El pesimismo lleva algún tiempo instalándose entre nosotros. Y reconozco que yo también me he dejado llevar por él. Incluso desde un punto de vista no sé si apocalíptico o patológico de creer que esto va a acabar como el rosario de la aurora.
Y, de repente, he visto que no hay motivos para ello. Quien va a acabar criando malvas soy yo, por razones puramente biológicas, y mientras tanto me he hecho un viejo cascarrabias simplemente porque ya no domino como antes ni mi cuerpo, ni los avances tecnológicos y ni siquiera a aquellas personas o acontecimientos sobre los que antes tenía algún control.
O sea, no es que el mundo vaya mal, sino es que soy yo.
Ni España ni Europa ha vivido nunca tantos años de paz como ahora. Ni tanto bienestar. Ni tanta igualdad. Ni tanta libertad, incluidos quienes practican comportamientos antes considerados degradantes o delictivos. ¿Qué más podemos desear?

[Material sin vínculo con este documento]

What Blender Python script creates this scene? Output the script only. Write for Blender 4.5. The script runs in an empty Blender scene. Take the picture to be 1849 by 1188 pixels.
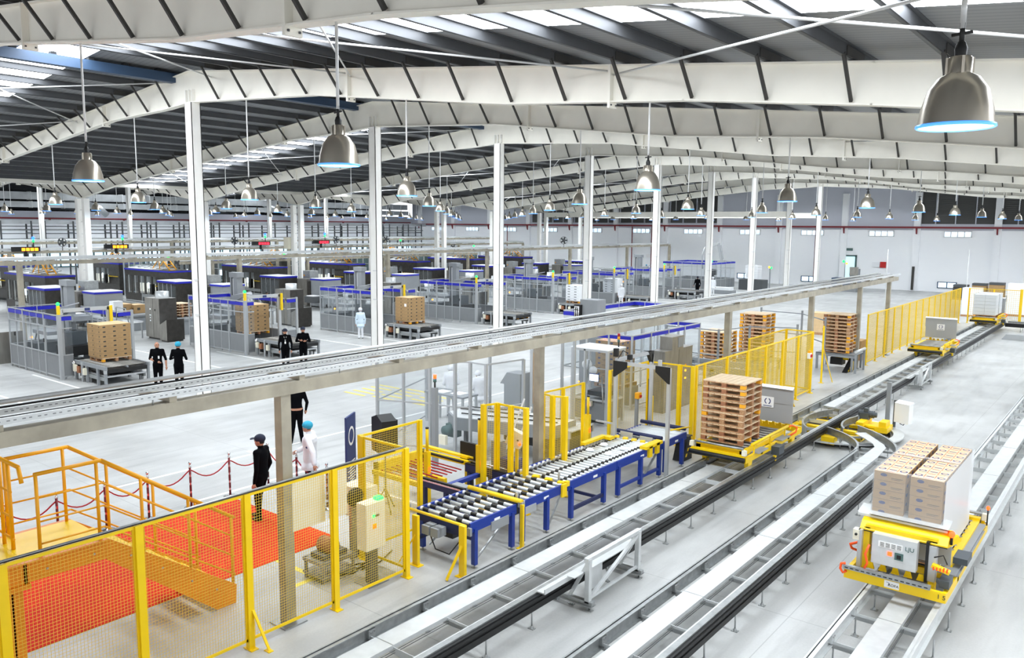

Lo cierto es que el mundo se ha vuelto más vertiginoso. Y, por supuesto, impredecible. No tenemos certidumbres sobre nada: ni de la continuidad de nuestro empleo, ni de una evolución política llena de sobresaltos, ni de la estabilidad de nuestras relaciones familiares ni, en el caso español, de la continuidad de un Estado amenazado de escisiones y falsedades varias.
Echando la vista atrás, peor lo tuvieron nuestros antecesores, enzarzados en guerras sin sentido, con matanzas seculares, sea a causa de conflictos armados o de epidemias devastadoras, con su trabajo en el aire debido a la revolución tecnológica, emigraciones masivas, exilios forzosos, corrupción cotidiana? Todo un planazo, vaya.
Por eso, los males y las dudas de ahora, sea sobre el futuro de Europa, la unidad de España, el cambio del paradigma religioso, el nuevo equilibrio político mundial, las expectativas laborales o las costumbres sociales que vienen no serán peores que los abruptos sucesos que nos costaron dos guerras mundiales, una inacabable guerra civil en España y la desmemoria colectiva sobre nuestro pasado colectivo, salvo el episodio forzoso de una dictadura que acabó, por suerte, hace casi cien años.
O sea, que tenemos motivos para sonreír.